Namentlich aber fiel der Zorn der Bürgerschaft auf einen Günstling der beiden Herzoge Friedrich und Stephan, welcher in der großen Chronik von Augsburg Hans, von Aventin aber Ulrich Impler genannt wird. Dieser Impler hatte nämlich die Verschwendung der Herzoge begünstiget und sich dabei mancherlei Eingriffe in die Gerechtsame der Stadt erlaubt. Darüber stieg die Erbitterung der Bürgerschaft, und es kam endlich im Jahre 1385 oder nach anderen 1386 zum offenbaren Aufruhre. Impler wurde in demselben gefangen, von dem Stadtrathe prozessirt und der Tortur unterworfen, und endlich auf öffentlichem Marktplatze enthauptet.
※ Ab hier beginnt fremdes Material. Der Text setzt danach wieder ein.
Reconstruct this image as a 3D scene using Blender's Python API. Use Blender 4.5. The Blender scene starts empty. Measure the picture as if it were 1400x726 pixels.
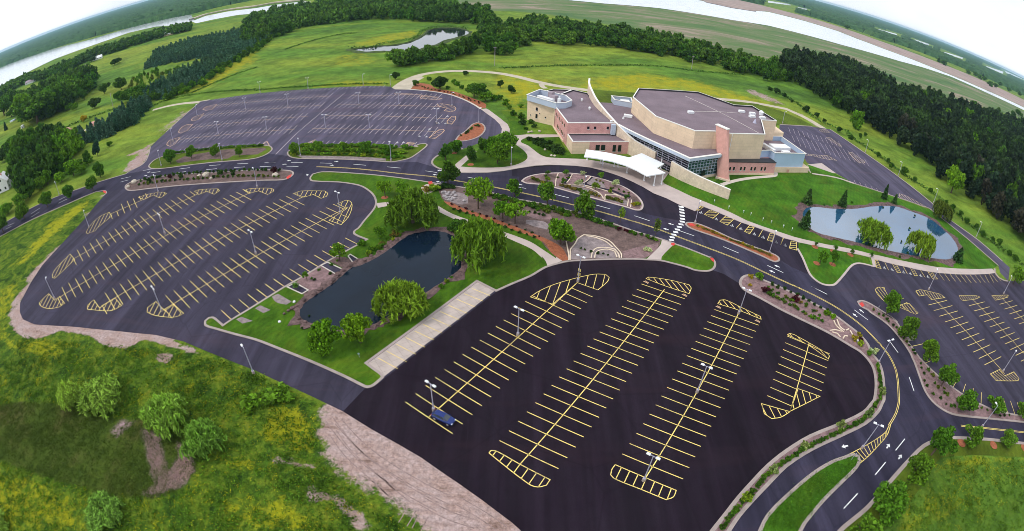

Die Herzoge, darob schwer entrüstet, verließen sogleich München, begaben sich nach Dachau, widersagten der Stadt, und rüsteten sich hierauf mit großer Macht, um schwere Rache und Strafe an der Stadt zu üben. Jetzt sank der Bürgerschaft der frevelhafte Muth; eingeschüchtert und in Angst und Schrecken über das Schicksal der Stadt und ihrer Räthe, sendete sie einhundert der angesehensten Einwohner Münchens als Abgeordnete an die Herzoge, welche mit wohlgerüsteten Schaaren zum Angriffe bereit, in Dachau lagerten.
Lange war alles Bitten vergebens, die schwer beleidigte Würde der Herzoge ließ keine Schonung erwarten.
Endlich, nach vielen inständigen Flehen auf den Knieen um Gnade, ließen sich die Herzoge erweichen, jedoch unter der Bedingung, daß die ganze männliche Bevölkerung von München barhauptig, demüthig ohne Wehr und Waffen, in Bußkleidern, den Stadtrath an ihrer Spitze, von welchem aber der Bürgermeister zum Zeichen, daß er wegen seiner Frevelthat das Leben verwirkt habe, statt der goldenen Kette einen Strick um den Hals tragen mußte, vor dem Neuhauserthore den Herzogen entgegen gehen, dortselbst auf den Knieen um Gnade bitten, und die Schlüssel der Stadt übergeben solle, was auch geschah.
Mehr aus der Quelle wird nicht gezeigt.